======== RECORDED INFORMATION ========

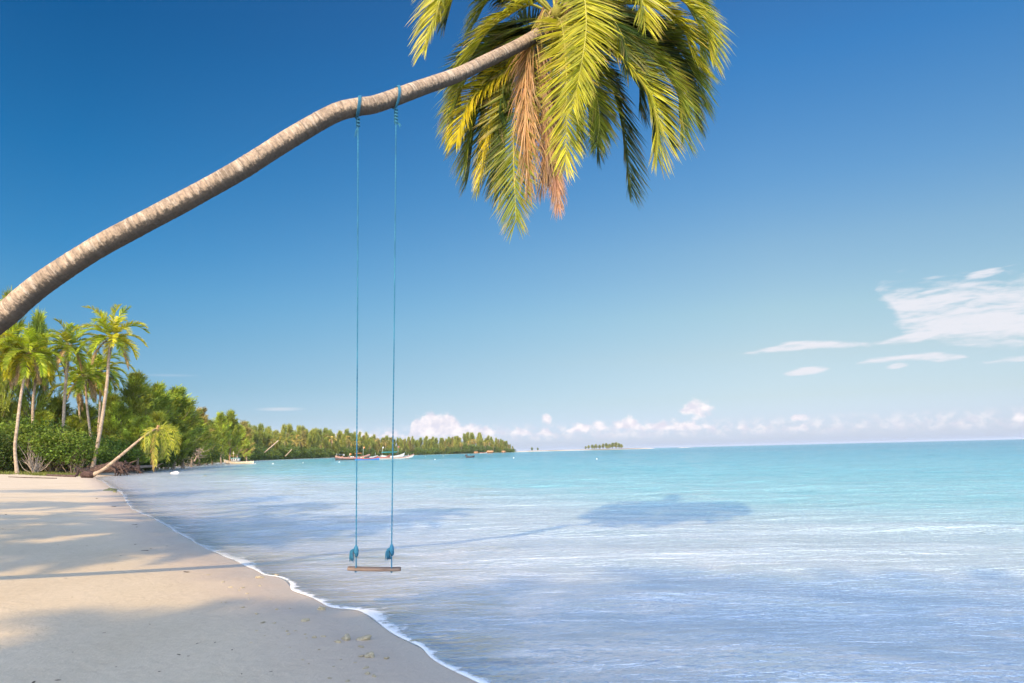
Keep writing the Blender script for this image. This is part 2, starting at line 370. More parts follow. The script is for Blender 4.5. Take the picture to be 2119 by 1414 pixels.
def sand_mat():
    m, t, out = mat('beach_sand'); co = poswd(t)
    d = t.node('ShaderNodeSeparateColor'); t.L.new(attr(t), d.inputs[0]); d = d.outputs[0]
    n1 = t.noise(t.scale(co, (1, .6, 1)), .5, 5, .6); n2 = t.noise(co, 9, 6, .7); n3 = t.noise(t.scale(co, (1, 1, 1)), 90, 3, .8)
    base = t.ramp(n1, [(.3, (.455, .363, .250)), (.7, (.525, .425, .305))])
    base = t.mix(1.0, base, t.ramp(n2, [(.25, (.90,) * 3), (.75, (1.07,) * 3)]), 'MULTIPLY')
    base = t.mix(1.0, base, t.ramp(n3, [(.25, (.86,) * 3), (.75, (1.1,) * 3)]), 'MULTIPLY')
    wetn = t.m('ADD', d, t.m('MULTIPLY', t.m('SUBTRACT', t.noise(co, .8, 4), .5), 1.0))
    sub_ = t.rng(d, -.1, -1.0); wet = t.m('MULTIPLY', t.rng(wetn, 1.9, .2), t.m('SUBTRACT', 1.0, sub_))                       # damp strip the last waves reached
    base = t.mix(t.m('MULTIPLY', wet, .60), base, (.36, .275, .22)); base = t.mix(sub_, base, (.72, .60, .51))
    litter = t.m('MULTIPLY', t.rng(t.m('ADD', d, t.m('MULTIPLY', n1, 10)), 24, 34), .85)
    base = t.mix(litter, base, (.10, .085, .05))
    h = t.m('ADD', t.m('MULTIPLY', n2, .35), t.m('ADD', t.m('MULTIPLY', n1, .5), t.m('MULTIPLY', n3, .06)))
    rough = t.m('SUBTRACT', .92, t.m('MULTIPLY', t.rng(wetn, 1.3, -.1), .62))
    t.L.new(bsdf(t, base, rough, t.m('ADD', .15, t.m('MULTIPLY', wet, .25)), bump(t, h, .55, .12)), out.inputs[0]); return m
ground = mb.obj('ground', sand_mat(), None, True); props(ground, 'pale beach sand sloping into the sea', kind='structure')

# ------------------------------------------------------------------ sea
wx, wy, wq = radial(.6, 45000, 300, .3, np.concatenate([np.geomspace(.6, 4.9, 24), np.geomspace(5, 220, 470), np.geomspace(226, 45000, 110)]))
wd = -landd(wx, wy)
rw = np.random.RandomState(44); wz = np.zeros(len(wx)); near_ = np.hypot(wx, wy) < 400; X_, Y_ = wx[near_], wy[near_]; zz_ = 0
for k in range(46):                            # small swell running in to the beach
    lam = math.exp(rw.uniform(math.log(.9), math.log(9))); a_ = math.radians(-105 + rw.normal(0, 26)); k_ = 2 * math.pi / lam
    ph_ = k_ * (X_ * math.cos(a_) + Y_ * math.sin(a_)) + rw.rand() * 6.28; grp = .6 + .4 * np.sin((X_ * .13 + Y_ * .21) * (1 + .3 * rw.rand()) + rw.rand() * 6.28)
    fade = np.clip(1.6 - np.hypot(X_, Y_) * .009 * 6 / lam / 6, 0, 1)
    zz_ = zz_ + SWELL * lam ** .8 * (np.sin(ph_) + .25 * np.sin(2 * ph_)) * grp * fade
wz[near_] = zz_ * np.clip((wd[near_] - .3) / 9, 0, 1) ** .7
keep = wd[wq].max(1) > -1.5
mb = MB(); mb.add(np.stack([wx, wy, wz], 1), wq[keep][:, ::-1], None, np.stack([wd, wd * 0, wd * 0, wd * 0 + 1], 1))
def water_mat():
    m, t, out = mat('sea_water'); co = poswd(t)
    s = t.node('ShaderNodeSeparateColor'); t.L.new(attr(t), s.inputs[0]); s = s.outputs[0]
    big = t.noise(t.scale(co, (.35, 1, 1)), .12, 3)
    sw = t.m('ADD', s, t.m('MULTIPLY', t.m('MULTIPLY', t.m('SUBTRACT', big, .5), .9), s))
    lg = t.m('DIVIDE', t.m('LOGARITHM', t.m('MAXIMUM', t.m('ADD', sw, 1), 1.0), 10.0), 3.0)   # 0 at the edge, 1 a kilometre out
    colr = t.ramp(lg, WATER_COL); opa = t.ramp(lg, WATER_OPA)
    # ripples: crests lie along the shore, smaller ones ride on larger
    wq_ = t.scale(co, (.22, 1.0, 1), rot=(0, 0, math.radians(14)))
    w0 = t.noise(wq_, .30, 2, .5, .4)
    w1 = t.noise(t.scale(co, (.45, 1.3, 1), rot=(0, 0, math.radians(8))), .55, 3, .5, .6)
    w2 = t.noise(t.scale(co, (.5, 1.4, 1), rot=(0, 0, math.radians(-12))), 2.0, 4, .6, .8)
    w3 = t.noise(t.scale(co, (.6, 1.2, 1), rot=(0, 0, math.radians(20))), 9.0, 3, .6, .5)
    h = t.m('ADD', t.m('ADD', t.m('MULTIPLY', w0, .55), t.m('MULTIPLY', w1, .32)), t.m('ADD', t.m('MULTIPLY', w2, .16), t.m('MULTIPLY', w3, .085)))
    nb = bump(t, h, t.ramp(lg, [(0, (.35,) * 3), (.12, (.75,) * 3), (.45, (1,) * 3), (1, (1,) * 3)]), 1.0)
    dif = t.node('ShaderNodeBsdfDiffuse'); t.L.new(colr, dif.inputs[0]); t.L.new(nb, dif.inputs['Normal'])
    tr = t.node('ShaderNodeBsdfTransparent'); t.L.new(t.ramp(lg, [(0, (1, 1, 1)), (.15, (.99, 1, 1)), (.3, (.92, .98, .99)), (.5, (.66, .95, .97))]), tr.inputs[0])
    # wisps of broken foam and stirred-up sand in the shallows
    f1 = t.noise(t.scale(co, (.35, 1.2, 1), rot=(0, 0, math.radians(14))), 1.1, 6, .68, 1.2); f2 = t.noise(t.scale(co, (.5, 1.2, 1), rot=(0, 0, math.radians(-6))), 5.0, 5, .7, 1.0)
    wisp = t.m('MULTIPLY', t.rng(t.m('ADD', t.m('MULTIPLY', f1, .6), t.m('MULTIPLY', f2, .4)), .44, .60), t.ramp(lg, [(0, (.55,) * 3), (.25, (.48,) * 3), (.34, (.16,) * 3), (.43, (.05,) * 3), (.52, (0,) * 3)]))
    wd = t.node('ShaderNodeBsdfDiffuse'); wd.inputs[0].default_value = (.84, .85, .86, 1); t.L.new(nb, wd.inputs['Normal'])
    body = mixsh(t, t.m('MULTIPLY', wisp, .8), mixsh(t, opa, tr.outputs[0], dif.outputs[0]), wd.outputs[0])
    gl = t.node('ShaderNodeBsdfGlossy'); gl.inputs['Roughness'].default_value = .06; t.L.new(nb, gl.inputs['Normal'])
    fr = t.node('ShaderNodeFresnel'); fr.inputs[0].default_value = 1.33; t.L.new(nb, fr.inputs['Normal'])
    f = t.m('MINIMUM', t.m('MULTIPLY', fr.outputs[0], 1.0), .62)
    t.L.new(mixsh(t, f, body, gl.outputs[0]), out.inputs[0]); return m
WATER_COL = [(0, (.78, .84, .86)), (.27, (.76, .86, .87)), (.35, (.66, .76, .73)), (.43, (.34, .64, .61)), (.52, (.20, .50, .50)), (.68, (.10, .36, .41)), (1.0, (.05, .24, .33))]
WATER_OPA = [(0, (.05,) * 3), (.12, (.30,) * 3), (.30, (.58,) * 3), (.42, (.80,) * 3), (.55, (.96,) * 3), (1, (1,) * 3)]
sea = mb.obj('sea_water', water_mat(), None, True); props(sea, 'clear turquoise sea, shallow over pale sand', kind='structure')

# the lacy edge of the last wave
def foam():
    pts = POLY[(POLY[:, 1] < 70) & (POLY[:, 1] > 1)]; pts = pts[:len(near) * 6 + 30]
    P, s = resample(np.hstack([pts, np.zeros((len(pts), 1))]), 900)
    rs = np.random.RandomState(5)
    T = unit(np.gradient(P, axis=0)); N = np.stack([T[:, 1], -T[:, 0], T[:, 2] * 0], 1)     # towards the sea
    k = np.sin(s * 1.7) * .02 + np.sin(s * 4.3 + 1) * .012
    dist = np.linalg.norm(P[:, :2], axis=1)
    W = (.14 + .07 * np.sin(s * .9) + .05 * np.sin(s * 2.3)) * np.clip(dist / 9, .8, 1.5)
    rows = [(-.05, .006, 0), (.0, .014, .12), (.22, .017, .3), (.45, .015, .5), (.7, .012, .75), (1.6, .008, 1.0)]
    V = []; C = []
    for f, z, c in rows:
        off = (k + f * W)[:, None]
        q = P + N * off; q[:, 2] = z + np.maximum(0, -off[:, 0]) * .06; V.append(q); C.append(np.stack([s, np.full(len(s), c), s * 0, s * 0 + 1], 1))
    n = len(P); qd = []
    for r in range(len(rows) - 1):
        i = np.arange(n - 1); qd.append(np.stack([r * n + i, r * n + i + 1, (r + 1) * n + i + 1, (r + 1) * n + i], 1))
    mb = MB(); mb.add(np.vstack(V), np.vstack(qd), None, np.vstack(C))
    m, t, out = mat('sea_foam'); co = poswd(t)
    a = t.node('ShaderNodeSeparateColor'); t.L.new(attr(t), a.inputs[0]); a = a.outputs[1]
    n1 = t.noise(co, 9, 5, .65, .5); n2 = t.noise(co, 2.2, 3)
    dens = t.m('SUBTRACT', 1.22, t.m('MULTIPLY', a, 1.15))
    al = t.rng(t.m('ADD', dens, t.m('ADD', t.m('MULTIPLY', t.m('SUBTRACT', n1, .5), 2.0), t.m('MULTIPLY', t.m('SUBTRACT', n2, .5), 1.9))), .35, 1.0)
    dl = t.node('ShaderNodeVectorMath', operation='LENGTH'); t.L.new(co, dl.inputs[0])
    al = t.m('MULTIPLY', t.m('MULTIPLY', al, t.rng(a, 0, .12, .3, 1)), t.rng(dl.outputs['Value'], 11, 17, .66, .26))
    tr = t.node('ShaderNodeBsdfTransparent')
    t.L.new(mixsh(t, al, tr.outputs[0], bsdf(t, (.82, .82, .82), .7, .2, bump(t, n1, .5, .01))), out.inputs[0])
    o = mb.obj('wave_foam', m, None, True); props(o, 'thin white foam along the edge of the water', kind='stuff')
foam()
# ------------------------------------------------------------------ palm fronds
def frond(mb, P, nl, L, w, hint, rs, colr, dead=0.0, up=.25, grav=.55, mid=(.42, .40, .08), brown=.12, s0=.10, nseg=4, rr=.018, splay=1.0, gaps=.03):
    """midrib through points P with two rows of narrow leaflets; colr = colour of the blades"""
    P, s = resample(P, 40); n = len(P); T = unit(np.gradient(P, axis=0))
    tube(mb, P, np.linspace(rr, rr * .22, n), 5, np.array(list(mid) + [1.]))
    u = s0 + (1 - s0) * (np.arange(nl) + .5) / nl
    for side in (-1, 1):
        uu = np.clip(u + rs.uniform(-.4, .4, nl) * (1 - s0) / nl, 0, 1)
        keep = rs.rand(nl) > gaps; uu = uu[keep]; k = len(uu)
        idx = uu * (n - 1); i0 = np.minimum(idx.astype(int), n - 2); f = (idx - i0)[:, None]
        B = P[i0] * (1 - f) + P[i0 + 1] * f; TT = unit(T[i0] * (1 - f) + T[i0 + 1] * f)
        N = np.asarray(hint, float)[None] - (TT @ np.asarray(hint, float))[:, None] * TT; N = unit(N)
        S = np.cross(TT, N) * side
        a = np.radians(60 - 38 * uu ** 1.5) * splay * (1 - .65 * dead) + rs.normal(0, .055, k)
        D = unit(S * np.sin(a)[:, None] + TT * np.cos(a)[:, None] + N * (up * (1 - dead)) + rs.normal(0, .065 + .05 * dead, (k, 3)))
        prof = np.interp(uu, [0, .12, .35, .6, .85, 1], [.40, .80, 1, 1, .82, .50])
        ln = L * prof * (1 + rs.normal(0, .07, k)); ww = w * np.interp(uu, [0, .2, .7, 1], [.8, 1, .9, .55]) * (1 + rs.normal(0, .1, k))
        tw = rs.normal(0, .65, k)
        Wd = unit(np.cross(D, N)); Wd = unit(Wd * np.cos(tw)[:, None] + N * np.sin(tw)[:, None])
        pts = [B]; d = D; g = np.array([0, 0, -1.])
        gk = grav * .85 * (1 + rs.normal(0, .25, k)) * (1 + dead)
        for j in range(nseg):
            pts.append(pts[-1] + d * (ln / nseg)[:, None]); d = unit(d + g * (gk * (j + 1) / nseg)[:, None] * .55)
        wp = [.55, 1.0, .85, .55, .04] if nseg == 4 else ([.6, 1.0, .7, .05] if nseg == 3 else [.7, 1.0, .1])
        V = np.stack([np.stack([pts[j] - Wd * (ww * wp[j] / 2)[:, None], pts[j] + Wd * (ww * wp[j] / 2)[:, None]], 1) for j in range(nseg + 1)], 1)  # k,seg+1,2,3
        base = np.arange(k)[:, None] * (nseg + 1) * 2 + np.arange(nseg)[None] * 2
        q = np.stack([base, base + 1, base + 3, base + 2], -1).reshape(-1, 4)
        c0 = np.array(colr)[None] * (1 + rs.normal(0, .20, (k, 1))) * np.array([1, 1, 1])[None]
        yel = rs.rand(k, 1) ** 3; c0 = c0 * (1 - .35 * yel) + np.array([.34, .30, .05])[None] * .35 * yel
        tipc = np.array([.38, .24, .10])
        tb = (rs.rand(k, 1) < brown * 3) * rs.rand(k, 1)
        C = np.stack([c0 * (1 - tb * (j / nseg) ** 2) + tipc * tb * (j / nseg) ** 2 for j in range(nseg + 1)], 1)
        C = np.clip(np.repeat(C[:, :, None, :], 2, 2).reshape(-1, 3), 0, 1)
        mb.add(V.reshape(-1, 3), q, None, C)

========

EXERCISE INSTRUCTIONS
Pictures are excluded: retype only the lines from the beginning of the listing above through the line with "ground = mb.obj('ground', sand_mat(), None, True);", both included.

COMPLETE RESPONSE
Keep writing the Blender script for this image. This is part 2, starting at line 370. More parts follow. The script is for Blender 4.5. Take the picture to be 2119 by 1414 pixels.
def sand_mat():
    m, t, out = mat('beach_sand'); co = poswd(t)
    d = t.node('ShaderNodeSeparateColor'); t.L.new(attr(t), d.inputs[0]); d = d.outputs[0]
    n1 = t.noise(t.scale(co, (1, .6, 1)), .5, 5, .6); n2 = t.noise(co, 9, 6, .7); n3 = t.noise(t.scale(co, (1, 1, 1)), 90, 3, .8)
    base = t.ramp(n1, [(.3, (.455, .363, .250)), (.7, (.525, .425, .305))])
    base = t.mix(1.0, base, t.ramp(n2, [(.25, (.90,) * 3), (.75, (1.07,) * 3)]), 'MULTIPLY')
    base = t.mix(1.0, base, t.ramp(n3, [(.25, (.86,) * 3), (.75, (1.1,) * 3)]), 'MULTIPLY')
    wetn = t.m('ADD', d, t.m('MULTIPLY', t.m('SUBTRACT', t.noise(co, .8, 4), .5), 1.0))
    sub_ = t.rng(d, -.1, -1.0); wet = t.m('MULTIPLY', t.rng(wetn, 1.9, .2), t.m('SUBTRACT', 1.0, sub_))                       # damp strip the last waves reached
    base = t.mix(t.m('MULTIPLY', wet, .60), base, (.36, .275, .22)); base = t.mix(sub_, base, (.72, .60, .51))
    litter = t.m('MULTIPLY', t.rng(t.m('ADD', d, t.m('MULTIPLY', n1, 10)), 24, 34), .85)
    base = t.mix(litter, base, (.10, .085, .05))
    h = t.m('ADD', t.m('MULTIPLY', n2, .35), t.m('ADD', t.m('MULTIPLY', n1, .5), t.m('MULTIPLY', n3, .06)))
    rough = t.m('SUBTRACT', .92, t.m('MULTIPLY', t.rng(wetn, 1.3, -.1), .62))
    t.L.new(bsdf(t, base, rough, t.m('ADD', .15, t.m('MULTIPLY', wet, .25)), bump(t, h, .55, .12)), out.inputs[0]); return m
ground = mb.obj('ground', sand_mat(), None, True); props(ground, 'pale beach sand sloping into the sea', kind='structure')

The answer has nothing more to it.